Friday, July 29, 2005

A Video Game Has Been Outlawed


According to the AP Wire, Grand Theft Auto: San Andreas has been outlawed in Australia because with certain downloads there are very explicit sex scenes in the game.


The game involves a main character seeking bloody vengeance on gang-filled streets, firing automatic weapons and picking up women along the way.

After downloading and installing a modification to the game — one of many "mods" available on Web sites maintained by video game enthusiasts — a new world opens up in which the girlfriends appear nude and engage in explicit sex acts, according to thmodifications's author.


I've seen Grand Theft Auto and heard about what happens through a friend of a friend of an enthusiast and I don't see why it isn't banned in more places. That Australia is the first has been a surprise, but only because it is Australia and not the US or Britain. There is something inherently wrong about a game where a man can blow away a prostitute just to get extra money and power-ups. Supposedly only people age 15 and over can purchase this game, but we all know how that goes in the real world. At 15 young men are trying to decide on how to act in so many different situations (and older), so why feed the fantasy of destroying people to get what you want?

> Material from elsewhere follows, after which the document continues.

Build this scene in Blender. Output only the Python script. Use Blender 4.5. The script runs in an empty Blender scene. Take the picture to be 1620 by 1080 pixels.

I don't believe video games "cause" people to commit crimes, they are extensions of fantasies, and I love them, but there are some games that need to have a little more of a handle on life than they do, especially the ones with real time mods, such as Grand Theft Auto because it is supposedly happening now, not in some future (and this in no way says furturistic extreme violence like this is correct or acceptable at all either). I'm not a prude by any means, but it does make sense there would be just a bit more of a guideline when it comes to violence against women and children and animals.